Soon after the baby is born, some of Jimmie's relatives, including his half-brother Mort, bring him his initiation tooth from the tribe, hoping that its spiritual power will protect him from his damaging white marriage. Jimmie asks for a pay advance to buy food for his relatives, but his new employer, Mr. Newby, is appalled by the presence of these indigenous men and refuses, hoping to drive them away from his home. Furious, Jimmie seeks revenge on the family, and in a fit of passion, kills Mr. Newby, his wife and daughters, and a schoolteacher named Mrs. Graf. Realizing the severity of his actions, Jimmie and his family are forced to leave town. Eventually, Jimmie and Mort leave the other relatives, Gilda, and the baby behind.

Still furious and unable to control himself, Jimmie and Mort move on to the Healy family, whom Jimmie worked for previously and who cheated him out of his paycheck. The Healy family is killed, and Jimmie and Mort continue fleeing their pursuers, including the deceased Mrs. Graf's fiancé, Dowie Stead. The two men take a hostage, a teacher named McCreadie. McCreadie convinces Jimmie that the violent actions the two are committing are ruining Mort's pure native spirit, and that he should continue without them. Jimmie leaves, giving Mort the opportunity to redeem himself before he is killed after carrying McCreadie to an abandoned barn and setting him free.

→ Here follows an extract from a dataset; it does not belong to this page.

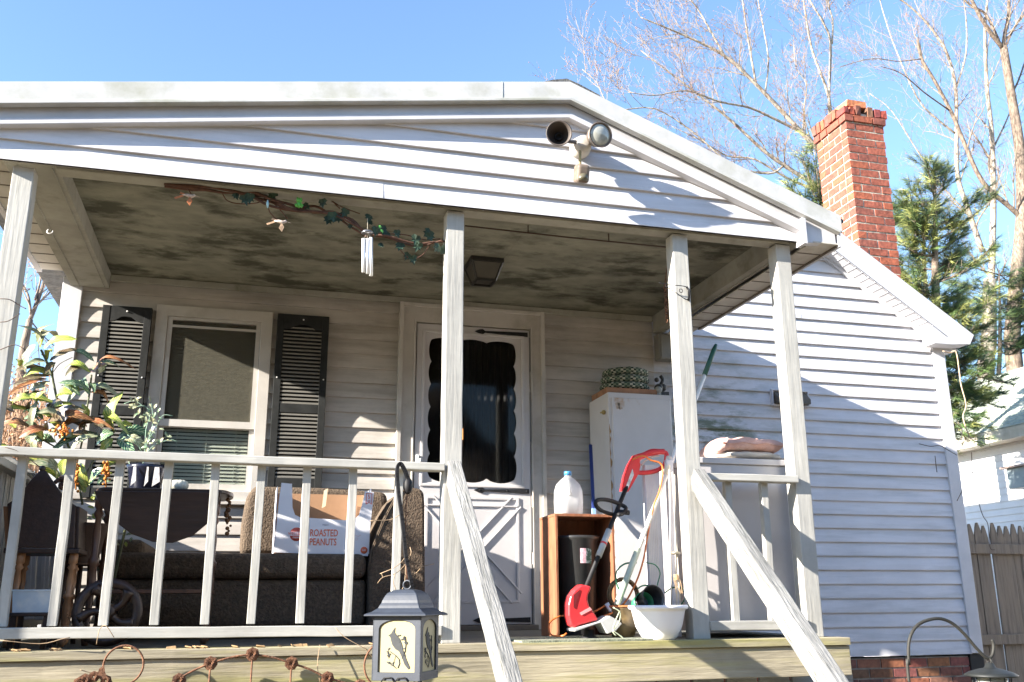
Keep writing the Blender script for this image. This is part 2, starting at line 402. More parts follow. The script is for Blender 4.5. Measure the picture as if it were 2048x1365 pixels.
# slabs: right steep slope, centre shallow slope, left
prof = [(4.19, rk(4.19)-.035), (3.15, rk(3.15)-.035), (.4, 2.96), (-2.95, 2.40)]
prof2 = [(x, z+.03) for x, z in prof]
for (a, c) in zip(prof, prof[1:]):
    b.prism([(a[0], ov+.02, a[1]), (c[0], ov+.02, c[1]), (c[0], ov+.02, c[1]+.03), (a[0], ov+.02, a[1]+.03)], (0, 6.6, 0))
b.build('roof', SH, house)
b = M(); b.prism([(1.4, 5.2, 2.7), (3.7, 5.2, 2.5), (3.7, 5.2, 3.9), (3.2, 5.2, 4.15), (1.9, 5.2, 4.15), (1.4, 5.2, 3.9)], (0, 2.75, 0)); b.build('added_rear_gable', TRIM, house)  # unseen upper rear block, added to shade the neighbouring wall
b = M(); b.prism([(1.3, 5.1, 3.88), (1.9, 5.1, 4.16), (3.2, 5.1, 4.16), (3.85, 5.1, 3.85), (3.85, 5.1, 3.9), (3.2, 5.1, 4.2), (1.9, 5.1, 4.2), (1.3, 5.1, 3.92)], (0, 2.9, 0)); b.build('added_rear_roof', SH, house)  # roof over the added rear block
# rake fascia (front board), soffit with ribs, cornice return
b = M()
P = lambda x, dz: Vector((x, ov, rk(x)+dz))
b.prism([P(2.93, -.215), P(2.93, .0), P(4.17, .0), Vector((4.12, ov, 2.165)), Vector((3.93, ov, 2.155)), P(3.85, -.215)], (0, .02, 0))
b.build('rake_fascia', TRIM, house, .003)
b = M()
b.prism([P(2.75, -.215), P(2.75, -.205), P(3.95, -.205), P(3.95, -.215)], (0, D-ov, 0))
for i in range(18):
    x = 2.9+i*.055; p = P(x, -.218)
    b.prism([p, p+Vector((.006, 0, -.004)), p+Vector((.006, 0, .008)), p+Vector((0, 0, .008))], (0, D-ov-.01, 0))
b.build('rake_soffit', TRIM, house)
b = M(); b.prism([(2.78, D-.035, rk(2.78)-.245), (2.78, D-.035, rk(2.78)-.213), (3.9, D-.035, rk(3.9)-.213), (3.9, D-.035, rk(3.9)-.245)], (0, .03, 0)); b.build('rake_moulding', TRIM, house)
b = M()   # boxed eave return at the lower end
b.prism([(3.77, ov-.004, 2.15), (3.94, ov-.004, 2.15), (4.11, ov-.004, 2.165), (3.9, ov-.004, 2.215), (3.77, ov-.004, 2.30)], (0, D-ov-.03, 0)); b.build('eave_return', TRIM, house, .003)
b = M(); b.box((3.977, D, 2.15), (4.13, 8, 2.17)); b.build('eave_soffit', TRIM, house)
# chimney
ch = M()
BC = [(.27, .075, .045), (.28, .08, .048), (.25, .07, .045), (.31, .085, .042), (.27, .08, .05), (.22, .068, .046)]
cx0, cx1, cy0, cy1 = 3.50, 3.888, 2.2, 2.66
ch.col = (.46, .41, .33); ch.box((cx0+.005, cy0+.005, 2.2), (cx1-.005, cy1-.005, 4.33))
r = 0; z = 2.3; H = .0605; mo = .0140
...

Jimmie continues to run and is shot trying to cross a river. He holes up in a convent, only coming out of an empty guest bedroom when the nuns leave the building to pray. In this quiet setting, he is captured; the novel ends as he watches one of the family members he left behind, Tabidgi, hanged, aware that he will be the next to lose his life.

Keneally's novel, based on centuries of violence and bias against indigenous Australians, is built on the premise that Jimmie Blacksmith's rage and violence are not facets of his character because of his race, as was presumed in 1900 and in the decades following, but the result of unfair treatment in a violent and oppressive system. Jimmie's crimes, not committed until nearly halfway through the book, are obviously the result of his failed attempts to assimilate into a white system that refused to accept him despite his willingness to play by white rules. Many of Keneally's novels reimagine nuanced historical situations in this way, including his novel Schindler's Ark, which was adapted into the award-winning and highly acclaimed film Schindler's List.